Monica Trauzzi: Does it go far enough up the income scale in terms of the different types of people that will benefit? I mean will middle income households also see a benefit? Do they need to go further with that?
Jason Walsh: Well, yeah, they do. There's a lot we don't know at this point. The bill acknowledges the need to protect low and moderate income households who pay a disproportionate percentage of their income on energy costs, from the impact of increased energy costs that will come when we put a price on dirty energy. Now, it includes language that allocates allowance value in direct consumer relief. We just don't know how much. Now, in the House bill it allocated a full 15 percent of allowance value in direct consumer relief, which fully covered the lowest 20 percent of families on the income scale. At the very least, a Senate bill needs to build on that foundation. To the extent that they can move up the income scale, that's going to be really effective as well.
Monica Trauzzi: So, you would say adequate at this point, but ...
Jason Walsh: I would say adequate at least in terms of the foundation it lays out, but we still have a lot more to see.
Monica Trauzzi: So, the allowance of allocations is going to be a big factor?
Jason Walsh: It's going to be huge, yup.
Monica Trauzzi: OK, the title of the bill focuses on job growth and the potential economic gains of a cap and trade. Do you think that that fairly represents what the bill does?
Jason Walsh: Yeah, I think it does. It puts a megaphone in the ear of every smart investor and entrepreneur in this country and delivers a very loud message that the future of this economy is clean energy, that that's where they should put their money, that's where they should direct their innovation and their business plans.
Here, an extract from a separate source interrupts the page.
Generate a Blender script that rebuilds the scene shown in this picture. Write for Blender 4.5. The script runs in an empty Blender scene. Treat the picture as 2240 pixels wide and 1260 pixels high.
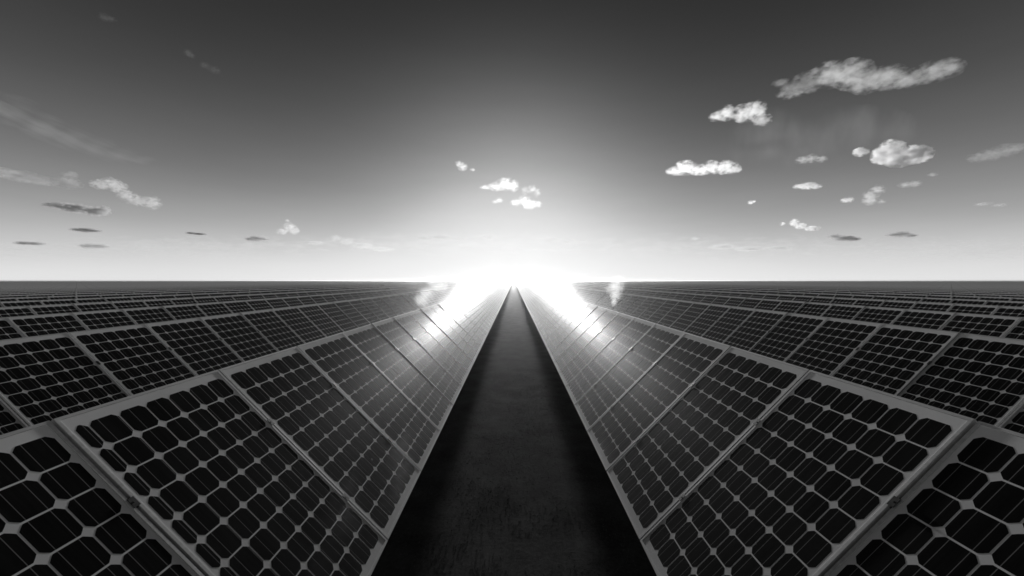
import bpy, bmesh, math, random
from mathutils import Vector, Matrix, noise

random.seed(7)
S = bpy.context.scene
COL = S.collection
R = math.radians

# ------------------------------------------------------------------ measures
F = 877.0                    # focal length in photo pixels (2240 wide)
VX, VY = 1124.0, 614.0       # vanishing point of the rows
CAM_H = 2.91
H1 = 1.81                    # camera above the low edges
LOW_Z = CAM_H - H1           # low edge above the ground
D1 = 0.485 * H1              # aisle centre to the low edge
L = 1.68                     # panel length up the slope
W = 0.996                    # panel width along the row
PITCH = 1.008                # panel to panel
ROW = 1.82 * H1              # row to row
TILT = R(45)
SEAM0 = F * H1 * 0.001765    # depth of one seam
CELL = 0.1555
SUN_EL = R(4.5)
LIP = 0.017
X0C = (W - 6 * CELL) / 2
Y0C = LIP + 0.043

# ------------------------------------------------------------------ helpers
def tag(o, label=None, cat=None, group=None, kind=None):
    if label: o['label'] = label
    if cat: o['category'] = cat
    if group: o['group'] = group
    if kind: o['kind'] = kind
    return o

def empty(name, loc=(0, 0, 0)):
    o = bpy.data.objects.new(name, None)
    o.location = loc
    o.empty_display_size = 0.2
    COL.objects.link(o)
    return o

def mesh_obj(name, verts, faces, mat, parent=None, uvs=None, mats=None, smooth=False):
    me = bpy.data.meshes.new(name)
    me.from_pydata([tuple(v) for v in verts], [], faces)
    if uvs is not None:
        uv = me.uv_layers.new(name='UVMap')
        flat = []
        for c in uvs:
            flat.extend(c)
        uv.data.foreach_set('uv', flat)
    for m in (mat if isinstance(mat, (list, tuple)) else [mat]):
        me.materials.append(m)
    if mats:
        me.polygons.foreach_set('material_index', mats)
    if smooth:
        me.polygons.foreach_set('use_smooth', [True] * len(me.polygons))
    me.update()
    o = bpy.data.objects.new(name, me)
    COL.objects.link(o)
    if parent: o.parent = parent
    return o

class MB:
    def __init__(s): s.v = []; s.f = []
    def box(s, a, b, M=None):
        n = len(s.v)
        for z in (a[2], b[2]):
            for x, y in ((a[0], a[1]), (b[0], a[1]), (b[0], b[1]), (a[0], b[1])):
                p = Vector((x, y, z))
                s.v.append(M @ p if M else p)
        s.f += [(n, n+3, n+2, n+1), (n+4, n+5, n+6, n+7), (n, n+1, n+5, n+4), (n+1, n+2, n+6, n+5), (n+2, n+3, n+7, n+6), (n+3, n, n+4, n+7)]
    def tube(s, p, q, r, k=10):
        p = Vector(p); q = Vector(q); d = (q - p).normalized()
        a = d.orthogonal().normalized(); b = d.cross(a); n = len(s.v)
        for c in (p, q):
            for i in range(k):
                t = 2 * math.pi * i / k
                s.v.append(c + a * (r * math.cos(t)) + b * (r * math.sin(t)))
        for i in range(k):
            j = (i + 1) % k
            s.f.append((n+i, n+j, n+k+j, n+k+i))
        s.f.append(tuple(n + i for i in reversed(range(k)))); s.f.append(tuple(n + k + i for i in range(k)))
    def build(s, name, mat, parent=None):
        return mesh_obj(name, s.v, s.f, mat, parent)

# ------------------------------------------------------------------ materials
class NT:
    def __init__(s, mat):
        s.t = mat.node_tree; s.n = s.t.nodes; s.l = s.t.links
    def add(s, t, **kw):
        n = s.n.new(t)
        for k, v in kw.items(): setattr(n, k, v)
        return n
    def put(s, sock, v):
        if isinstance(v, bpy.types.NodeSocket): s.l.new(v, sock)
        else: sock.default_value = v
    def math(s, op, a, b=None, c=None, clamp=False):
        n = s.add('ShaderNodeMath', operation=op); n.use_clamp = clamp
        s.put(n.inputs[0], a)
        if b is not None: s.put(n.inputs[1], b)
        if c is not None: s.put(n.inputs[2], c)
        return n.outputs[0]
    def noise(s, vec, scale, detail=4, rough=.55, dim='3D'):
        n = s.add('ShaderNodeTexNoise', noise_dimensions=dim)
        if vec is not None: s.l.new(vec, n.inputs['Vector'])
        n.inputs['Scale'].default_value = scale
        n.inputs['Detail'].default_value = detail
        n.inputs['Roughness'].default_value = rough
        return n.outputs['Fac']
    def remap(s, v, a, b, c, d, mode='LINEAR'):
        n = s.add('ShaderNodeMapRange', interpolation_type=mode)
        s.put(n.inputs[0], v)
        for i, x in enumerate((a, b, c, d)): s.put(n.inputs[1 + i], x)
        return n.outputs[0]
    def vscale(s, vec, sc, loc=(0, 0, 0)):
        n = s.add('ShaderNodeMapping')
        s.l.new(vec, n.inputs[0]); n.inputs['Scale'].default_value = sc; n.inputs['Location'].default_value = loc
        return n.outputs[0]
    def grey(s, v):
        n = s.add('ShaderNodeCombineColor')
        for i in range(3): s.put(n.inputs[i], v)
        return n.outputs[0]

def new_mat(name):
    m = bpy.data.materials.new(name); m.use_nodes = True
    t = NT(m); b = m.node_tree.nodes.get('Principled BSDF')
    return m, t, b

GLASS_ROUGH = 0.1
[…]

We did a report actually earlier this year, it was released in June, called Green Prosperity with the Political Economy Research Institute and the Natural Resources Defense Council, which shows that investing in clean energy creates roughly three to four times as many jobs as the same investment in fossil fuel energy. So, as a consequence of that, we took the estimate of $150 billion of investment in clean energy, whether public or private, and that shows a net employment gain of 1.7 million jobs. That's a big deal. Now, these findings are not in isolation. They are consistent with a broad range of studies which demonstrate that it just takes more work to manufacture and install and maintain the sources of our energy, particularly if they're homegrown, than it does to extract it from the earth or cut the top off of a mountain and process it and burn it. So, that's actually just on the renewable energy side. On the energy efficiency side, which in some ways has the biggest potential for job creation, the amount of work that can go into making a building more energy-efficient is exponentially more than the amount of work that goes into letting it waste energy, which is often no work at all.
Monica Trauzzi: All right, so there's a lot left to be debated over the next several months and it will be interesting to see how this all shakes out. Thank you for coming on the show.
Jason Walsh: Thank you, Monica.
Monica Trauzzi: And thanks for watching. We'll see you back here tomorrow.